Friday, September 11, 2009

Detours on the Highway of Life

Yesterday we had an appointment with friends and colleagues in Toronto, so off we went, winding our way through some back roads to avoid Highway 401, notorious for its traffic jams into the city on weekday mornings. It turned out to be a wise decision because when we passed over the highway later on, traffic was stacked and packed solid and unmoving for as far as the eye could see in both directions!

Part way to Toronto, we received a call on our cell phone. The appointment had to be changed to another day because something had come up for our friends. So now what? Well, we’d planned to go to do some shopping in Burlington later on in the day anyway. Got a wedding to get ready for, you know! So we just changed direction and headed there.

At the mall in Burlington, I noticed a cell phone sitting on the back of a toilet in the men’s washroom. I picked it up, wondering whose it was and how I was going to get it back to him (I assumed it’s a “him” because it was in the men’s washroom :) That’s one of the problems with cell phones. People don’t usually put their names on them or in them. I guess I could have taken it to mall security or the mall administration office, but what if the person who lost it couldn’t remember where he’d lost it and didn’t come back to the mall to ask for it?
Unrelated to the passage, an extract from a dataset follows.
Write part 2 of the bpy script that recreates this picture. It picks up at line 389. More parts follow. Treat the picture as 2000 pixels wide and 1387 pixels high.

I began flipping through the contact list in hopes of finding something I could use. At first, there was nothing. I had no idea who the people in the list were. But then I saw something, two entries together: First “Cathie” and then “Cathie’s parents”. Well that looked hopeful. Maybe Cathie was his wife or girlfriend...

I called “Cathie” and a woman answered the phone. I didn’t know quite how to begin the conversation! What do you say in such a situation? Finally I just said, “Hi. I found this phone in a washroom in a mall in Burlington. Do you know who this number belongs to?” The lady replied, “Yes! It’s my boyfriend’s phone! He’s on his way to Toronto today.” We went on to discuss how we could get him his phone back. She obviously couldn’t get hold of him because I had his phone. And she didn’t have a car to come to the mall to get it.

Finally I asked where she was. It turns out that she worked in an office building in downtown Hamilton, about a 20-minute drive away. So I said that after we finished our business in the mall, we’d come to her workplace and drop the phone off.

An hour or so later, we were coming up to the address, so I called Cathie again. “I’ll meet you downstairs,” she said. There was no parking allowed on the street at that point, so we pulled up behind a bus and waited. “Okay, I’m here,” said Cathie a few seconds later. “I have long blond hair and a black top. Where are you?” We told her that we were in a blue Toyota Matrix behind the bus. Soon, a young blond lady talking on a cell phone came into view. “I see you!” she said excitedly, and came running over. We handed her the cell phone. “Thanks a lot!” she replied. “You’ve restored my faith in human nature!”

Well, that was enough good deeds for one day. Don’t want to overdo it, right? Besides, it was lunchtime.